### Records provided
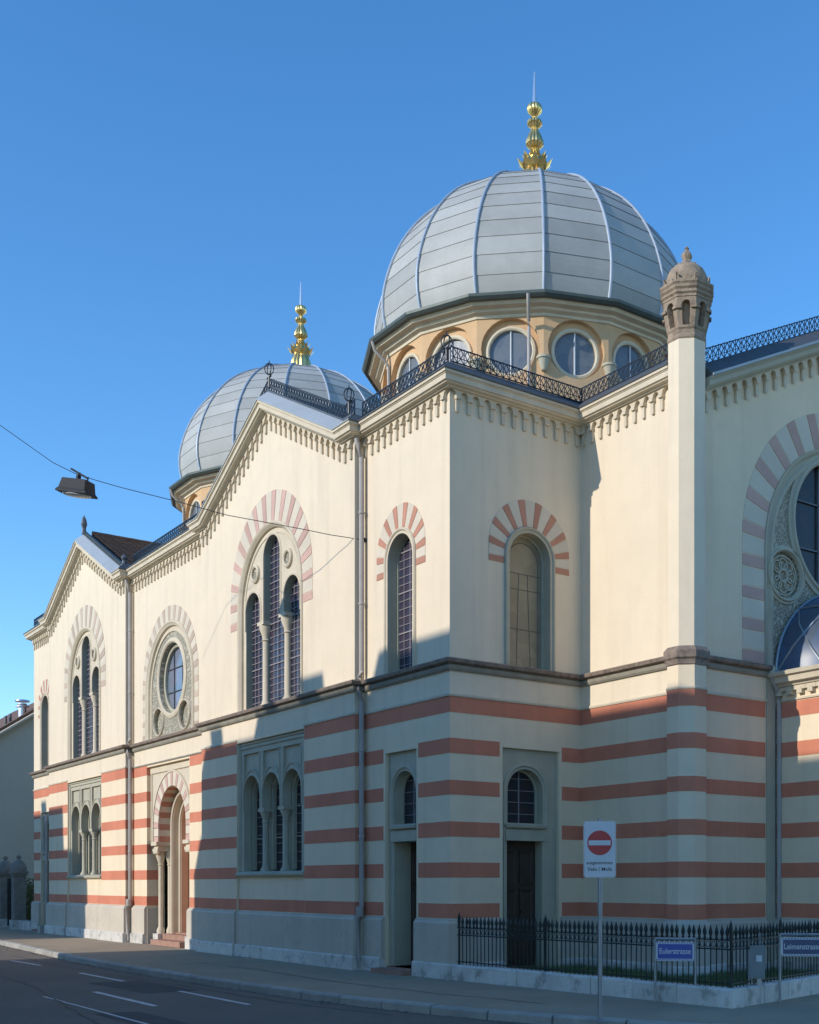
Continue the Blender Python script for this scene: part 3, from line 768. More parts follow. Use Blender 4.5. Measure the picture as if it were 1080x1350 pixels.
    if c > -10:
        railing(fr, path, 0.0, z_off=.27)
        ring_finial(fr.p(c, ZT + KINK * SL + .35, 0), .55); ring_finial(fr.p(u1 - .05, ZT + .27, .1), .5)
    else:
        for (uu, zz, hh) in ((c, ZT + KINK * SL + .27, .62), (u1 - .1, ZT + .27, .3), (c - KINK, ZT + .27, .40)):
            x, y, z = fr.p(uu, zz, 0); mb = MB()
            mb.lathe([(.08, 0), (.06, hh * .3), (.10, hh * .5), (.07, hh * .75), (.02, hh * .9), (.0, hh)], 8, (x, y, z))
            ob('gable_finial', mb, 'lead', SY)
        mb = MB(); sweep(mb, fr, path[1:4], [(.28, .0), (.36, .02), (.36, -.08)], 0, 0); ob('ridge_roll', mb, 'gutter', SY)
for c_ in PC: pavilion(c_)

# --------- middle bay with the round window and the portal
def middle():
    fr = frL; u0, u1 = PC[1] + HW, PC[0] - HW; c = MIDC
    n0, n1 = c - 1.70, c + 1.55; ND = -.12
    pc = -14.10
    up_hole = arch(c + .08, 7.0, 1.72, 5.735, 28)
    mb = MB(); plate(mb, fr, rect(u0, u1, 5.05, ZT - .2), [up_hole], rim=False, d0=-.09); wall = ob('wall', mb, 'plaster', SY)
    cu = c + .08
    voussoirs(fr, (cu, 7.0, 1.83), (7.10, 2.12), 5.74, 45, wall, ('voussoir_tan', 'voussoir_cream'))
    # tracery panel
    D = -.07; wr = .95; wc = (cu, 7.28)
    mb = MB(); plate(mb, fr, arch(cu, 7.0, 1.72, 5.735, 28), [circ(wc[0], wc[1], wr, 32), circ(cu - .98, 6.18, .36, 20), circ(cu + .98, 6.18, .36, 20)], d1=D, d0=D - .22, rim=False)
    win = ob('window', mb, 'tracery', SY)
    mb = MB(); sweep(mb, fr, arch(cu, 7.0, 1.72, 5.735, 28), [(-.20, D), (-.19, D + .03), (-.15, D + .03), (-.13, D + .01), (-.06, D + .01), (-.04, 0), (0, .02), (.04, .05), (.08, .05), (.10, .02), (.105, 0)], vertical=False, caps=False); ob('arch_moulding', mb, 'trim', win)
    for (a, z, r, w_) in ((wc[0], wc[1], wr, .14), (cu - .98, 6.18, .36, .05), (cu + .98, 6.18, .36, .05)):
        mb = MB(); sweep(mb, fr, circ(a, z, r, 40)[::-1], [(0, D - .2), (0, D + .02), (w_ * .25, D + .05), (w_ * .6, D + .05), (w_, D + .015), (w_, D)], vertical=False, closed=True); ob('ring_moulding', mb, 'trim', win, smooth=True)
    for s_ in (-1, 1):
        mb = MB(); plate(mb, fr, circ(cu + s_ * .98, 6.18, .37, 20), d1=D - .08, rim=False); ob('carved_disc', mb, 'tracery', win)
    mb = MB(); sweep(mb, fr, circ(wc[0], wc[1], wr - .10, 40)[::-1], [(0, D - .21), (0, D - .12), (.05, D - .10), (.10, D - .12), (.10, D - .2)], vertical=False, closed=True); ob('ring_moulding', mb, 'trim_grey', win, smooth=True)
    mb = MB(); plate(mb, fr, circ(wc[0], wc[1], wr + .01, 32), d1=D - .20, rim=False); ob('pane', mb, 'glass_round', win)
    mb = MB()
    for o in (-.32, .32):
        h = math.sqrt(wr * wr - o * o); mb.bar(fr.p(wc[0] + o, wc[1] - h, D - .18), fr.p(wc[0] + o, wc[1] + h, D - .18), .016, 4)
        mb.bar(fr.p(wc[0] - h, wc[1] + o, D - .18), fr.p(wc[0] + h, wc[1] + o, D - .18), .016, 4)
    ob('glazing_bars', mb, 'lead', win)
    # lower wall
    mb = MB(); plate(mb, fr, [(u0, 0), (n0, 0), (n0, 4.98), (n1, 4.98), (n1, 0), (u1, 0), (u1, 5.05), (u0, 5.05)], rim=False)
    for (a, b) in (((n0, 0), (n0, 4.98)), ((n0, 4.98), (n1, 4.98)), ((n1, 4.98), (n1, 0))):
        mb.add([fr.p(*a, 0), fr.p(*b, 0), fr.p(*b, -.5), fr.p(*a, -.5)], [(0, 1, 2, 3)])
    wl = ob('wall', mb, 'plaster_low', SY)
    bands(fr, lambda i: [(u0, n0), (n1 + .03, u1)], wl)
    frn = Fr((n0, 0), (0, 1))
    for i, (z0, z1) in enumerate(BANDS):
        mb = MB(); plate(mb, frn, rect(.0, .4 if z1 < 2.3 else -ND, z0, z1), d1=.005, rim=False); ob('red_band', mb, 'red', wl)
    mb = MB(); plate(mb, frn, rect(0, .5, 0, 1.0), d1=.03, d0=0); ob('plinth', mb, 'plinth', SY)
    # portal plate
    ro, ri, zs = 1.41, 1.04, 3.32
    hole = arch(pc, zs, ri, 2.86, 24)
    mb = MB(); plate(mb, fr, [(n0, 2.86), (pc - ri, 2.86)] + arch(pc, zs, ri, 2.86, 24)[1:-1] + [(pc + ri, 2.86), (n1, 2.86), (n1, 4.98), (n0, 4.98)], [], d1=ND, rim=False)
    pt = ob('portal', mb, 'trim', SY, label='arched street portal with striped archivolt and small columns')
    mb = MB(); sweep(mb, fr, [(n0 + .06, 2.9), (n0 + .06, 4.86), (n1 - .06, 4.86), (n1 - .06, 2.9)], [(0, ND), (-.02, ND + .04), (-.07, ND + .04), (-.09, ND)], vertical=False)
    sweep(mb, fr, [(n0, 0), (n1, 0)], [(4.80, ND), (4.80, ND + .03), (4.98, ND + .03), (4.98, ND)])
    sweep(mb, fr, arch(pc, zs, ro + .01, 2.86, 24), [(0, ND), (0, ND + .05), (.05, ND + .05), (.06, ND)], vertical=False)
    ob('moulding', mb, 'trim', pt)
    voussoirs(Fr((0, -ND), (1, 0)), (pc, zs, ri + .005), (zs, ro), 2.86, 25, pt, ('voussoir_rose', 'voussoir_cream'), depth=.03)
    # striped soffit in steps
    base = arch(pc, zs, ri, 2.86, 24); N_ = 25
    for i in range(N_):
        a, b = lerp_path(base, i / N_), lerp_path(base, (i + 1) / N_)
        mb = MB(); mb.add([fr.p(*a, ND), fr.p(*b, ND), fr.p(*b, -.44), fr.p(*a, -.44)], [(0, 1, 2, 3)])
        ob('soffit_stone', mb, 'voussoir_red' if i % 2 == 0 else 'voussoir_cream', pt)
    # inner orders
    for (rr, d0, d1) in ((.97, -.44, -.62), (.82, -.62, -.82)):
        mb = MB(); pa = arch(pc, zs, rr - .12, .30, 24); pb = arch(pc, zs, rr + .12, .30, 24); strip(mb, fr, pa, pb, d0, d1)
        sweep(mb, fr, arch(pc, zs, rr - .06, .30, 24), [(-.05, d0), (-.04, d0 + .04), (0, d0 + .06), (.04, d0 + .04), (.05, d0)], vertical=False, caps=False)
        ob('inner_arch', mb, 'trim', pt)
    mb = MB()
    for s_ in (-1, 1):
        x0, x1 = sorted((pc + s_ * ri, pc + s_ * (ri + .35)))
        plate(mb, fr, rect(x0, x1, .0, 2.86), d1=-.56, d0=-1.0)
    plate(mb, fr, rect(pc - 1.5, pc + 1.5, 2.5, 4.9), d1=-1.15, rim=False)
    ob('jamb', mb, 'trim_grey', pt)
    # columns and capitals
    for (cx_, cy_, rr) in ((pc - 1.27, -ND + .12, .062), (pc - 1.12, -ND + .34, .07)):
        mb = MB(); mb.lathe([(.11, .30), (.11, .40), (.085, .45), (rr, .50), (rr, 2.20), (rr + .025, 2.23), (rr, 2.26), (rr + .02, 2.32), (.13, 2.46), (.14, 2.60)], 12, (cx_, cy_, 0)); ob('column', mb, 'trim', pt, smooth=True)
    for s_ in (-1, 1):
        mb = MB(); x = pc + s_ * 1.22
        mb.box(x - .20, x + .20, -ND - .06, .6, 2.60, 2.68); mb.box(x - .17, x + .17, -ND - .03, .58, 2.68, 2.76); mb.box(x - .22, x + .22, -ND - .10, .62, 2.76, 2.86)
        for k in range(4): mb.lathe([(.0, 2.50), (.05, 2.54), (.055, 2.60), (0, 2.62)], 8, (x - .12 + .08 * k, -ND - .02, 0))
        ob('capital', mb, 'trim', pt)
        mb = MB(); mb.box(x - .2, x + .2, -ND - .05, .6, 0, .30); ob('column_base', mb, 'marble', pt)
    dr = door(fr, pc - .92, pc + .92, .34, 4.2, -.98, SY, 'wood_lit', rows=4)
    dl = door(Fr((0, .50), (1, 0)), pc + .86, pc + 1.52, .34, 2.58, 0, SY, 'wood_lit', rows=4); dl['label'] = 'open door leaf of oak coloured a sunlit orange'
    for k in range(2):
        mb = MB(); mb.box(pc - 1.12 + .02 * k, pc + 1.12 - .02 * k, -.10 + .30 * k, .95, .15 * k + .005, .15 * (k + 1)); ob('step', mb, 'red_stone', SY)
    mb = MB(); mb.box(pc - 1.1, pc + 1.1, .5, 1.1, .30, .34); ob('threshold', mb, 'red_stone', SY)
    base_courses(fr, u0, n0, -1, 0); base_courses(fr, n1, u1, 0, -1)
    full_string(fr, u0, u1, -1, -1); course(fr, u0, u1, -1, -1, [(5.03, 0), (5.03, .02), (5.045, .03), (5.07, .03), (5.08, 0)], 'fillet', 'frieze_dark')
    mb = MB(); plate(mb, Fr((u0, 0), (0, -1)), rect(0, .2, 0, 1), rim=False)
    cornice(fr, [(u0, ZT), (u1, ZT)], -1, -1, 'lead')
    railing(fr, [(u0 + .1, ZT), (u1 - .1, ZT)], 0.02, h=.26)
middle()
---
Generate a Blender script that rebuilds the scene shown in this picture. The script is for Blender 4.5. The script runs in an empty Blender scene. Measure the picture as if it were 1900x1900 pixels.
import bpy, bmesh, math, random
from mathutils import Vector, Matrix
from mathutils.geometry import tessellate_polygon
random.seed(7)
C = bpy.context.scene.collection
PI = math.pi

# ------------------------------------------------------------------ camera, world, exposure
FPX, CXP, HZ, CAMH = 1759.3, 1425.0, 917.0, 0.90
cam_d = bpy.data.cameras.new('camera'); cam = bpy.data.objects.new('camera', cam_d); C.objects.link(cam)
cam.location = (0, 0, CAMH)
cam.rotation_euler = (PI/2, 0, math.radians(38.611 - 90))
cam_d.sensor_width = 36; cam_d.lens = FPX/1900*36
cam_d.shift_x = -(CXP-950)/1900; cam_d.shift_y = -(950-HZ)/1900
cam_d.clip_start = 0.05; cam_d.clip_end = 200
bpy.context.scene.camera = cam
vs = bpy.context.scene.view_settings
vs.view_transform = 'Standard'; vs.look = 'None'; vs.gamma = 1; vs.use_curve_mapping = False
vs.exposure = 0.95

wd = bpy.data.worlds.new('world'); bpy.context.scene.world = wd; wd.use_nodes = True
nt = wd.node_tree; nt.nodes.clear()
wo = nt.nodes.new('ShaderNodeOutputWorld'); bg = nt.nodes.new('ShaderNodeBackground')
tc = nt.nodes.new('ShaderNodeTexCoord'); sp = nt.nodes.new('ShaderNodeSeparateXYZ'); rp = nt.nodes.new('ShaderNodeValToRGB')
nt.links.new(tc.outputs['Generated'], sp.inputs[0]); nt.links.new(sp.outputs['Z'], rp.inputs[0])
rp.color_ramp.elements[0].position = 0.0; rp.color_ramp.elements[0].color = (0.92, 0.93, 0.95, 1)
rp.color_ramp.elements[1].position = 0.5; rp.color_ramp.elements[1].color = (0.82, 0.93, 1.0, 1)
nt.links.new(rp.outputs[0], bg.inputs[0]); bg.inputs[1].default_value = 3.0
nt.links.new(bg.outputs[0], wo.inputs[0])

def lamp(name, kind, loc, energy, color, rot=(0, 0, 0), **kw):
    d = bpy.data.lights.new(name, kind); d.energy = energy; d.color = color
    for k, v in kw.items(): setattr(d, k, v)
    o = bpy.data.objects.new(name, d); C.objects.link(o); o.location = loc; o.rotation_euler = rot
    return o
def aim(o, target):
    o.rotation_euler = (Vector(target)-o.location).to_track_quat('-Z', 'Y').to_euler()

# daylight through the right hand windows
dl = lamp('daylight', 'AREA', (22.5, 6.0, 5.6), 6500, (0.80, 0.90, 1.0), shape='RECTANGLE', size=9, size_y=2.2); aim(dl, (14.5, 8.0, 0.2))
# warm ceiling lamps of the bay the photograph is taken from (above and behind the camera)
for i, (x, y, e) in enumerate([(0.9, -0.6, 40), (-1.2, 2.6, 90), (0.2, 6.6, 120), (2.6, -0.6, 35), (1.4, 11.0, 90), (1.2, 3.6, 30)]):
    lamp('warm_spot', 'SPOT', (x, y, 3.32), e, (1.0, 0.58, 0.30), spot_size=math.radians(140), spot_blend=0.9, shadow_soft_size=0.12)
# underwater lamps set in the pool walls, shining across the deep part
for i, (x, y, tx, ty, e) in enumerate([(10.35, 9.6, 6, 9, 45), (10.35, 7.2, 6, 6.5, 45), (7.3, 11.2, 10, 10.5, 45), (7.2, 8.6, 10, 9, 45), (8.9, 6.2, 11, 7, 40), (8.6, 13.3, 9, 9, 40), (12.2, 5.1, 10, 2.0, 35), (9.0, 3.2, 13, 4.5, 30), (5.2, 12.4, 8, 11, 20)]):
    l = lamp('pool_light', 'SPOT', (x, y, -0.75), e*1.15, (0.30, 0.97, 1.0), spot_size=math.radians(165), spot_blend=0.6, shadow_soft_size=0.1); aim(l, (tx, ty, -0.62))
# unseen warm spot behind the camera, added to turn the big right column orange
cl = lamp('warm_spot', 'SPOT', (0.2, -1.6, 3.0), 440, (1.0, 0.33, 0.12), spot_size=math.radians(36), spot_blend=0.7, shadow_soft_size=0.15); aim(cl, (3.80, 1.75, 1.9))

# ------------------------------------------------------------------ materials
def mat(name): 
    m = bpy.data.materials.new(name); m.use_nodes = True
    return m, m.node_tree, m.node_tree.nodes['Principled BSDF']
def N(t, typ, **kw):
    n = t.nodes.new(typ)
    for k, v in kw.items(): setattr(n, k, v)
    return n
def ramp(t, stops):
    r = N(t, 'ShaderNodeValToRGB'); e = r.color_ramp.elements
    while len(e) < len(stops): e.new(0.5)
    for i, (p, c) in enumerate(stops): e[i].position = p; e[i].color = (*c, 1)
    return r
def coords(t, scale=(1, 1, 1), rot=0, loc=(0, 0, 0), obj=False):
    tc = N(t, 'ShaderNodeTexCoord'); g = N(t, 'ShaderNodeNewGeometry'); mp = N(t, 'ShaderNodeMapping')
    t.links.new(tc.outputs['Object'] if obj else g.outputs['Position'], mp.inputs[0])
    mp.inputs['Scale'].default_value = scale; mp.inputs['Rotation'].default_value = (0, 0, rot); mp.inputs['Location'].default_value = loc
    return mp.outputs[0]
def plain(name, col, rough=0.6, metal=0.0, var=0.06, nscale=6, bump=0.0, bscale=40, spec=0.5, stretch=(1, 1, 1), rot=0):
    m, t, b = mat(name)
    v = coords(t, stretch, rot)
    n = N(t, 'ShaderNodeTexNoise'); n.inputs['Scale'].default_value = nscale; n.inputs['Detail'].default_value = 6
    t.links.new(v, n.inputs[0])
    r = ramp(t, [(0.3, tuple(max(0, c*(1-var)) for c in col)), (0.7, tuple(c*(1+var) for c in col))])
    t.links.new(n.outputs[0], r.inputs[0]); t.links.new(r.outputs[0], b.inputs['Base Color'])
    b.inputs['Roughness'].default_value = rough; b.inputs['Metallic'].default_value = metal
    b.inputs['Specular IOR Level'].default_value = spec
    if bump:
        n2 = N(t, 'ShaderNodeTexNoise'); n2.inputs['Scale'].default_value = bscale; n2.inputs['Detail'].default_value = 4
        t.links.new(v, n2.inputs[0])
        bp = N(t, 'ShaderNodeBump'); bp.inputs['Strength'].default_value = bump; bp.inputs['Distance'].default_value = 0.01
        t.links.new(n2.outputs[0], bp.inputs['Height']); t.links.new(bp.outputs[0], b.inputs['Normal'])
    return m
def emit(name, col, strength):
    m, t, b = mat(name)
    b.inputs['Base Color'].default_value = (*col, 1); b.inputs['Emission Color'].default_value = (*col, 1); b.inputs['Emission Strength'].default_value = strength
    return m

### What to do
Copy out only the lines above from the one with "Generate a Blender" to the one with "PI = math.pi", inclusive, exactly as they stand.

### Exercise answer
Generate a Blender script that rebuilds the scene shown in this picture. The script is for Blender 4.5. The script runs in an empty Blender scene. Measure the picture as if it were 1900x1900 pixels.
import bpy, bmesh, math, random
from mathutils import Vector, Matrix
from mathutils.geometry import tessellate_polygon
random.seed(7)
C = bpy.context.scene.collection
PI = math.pi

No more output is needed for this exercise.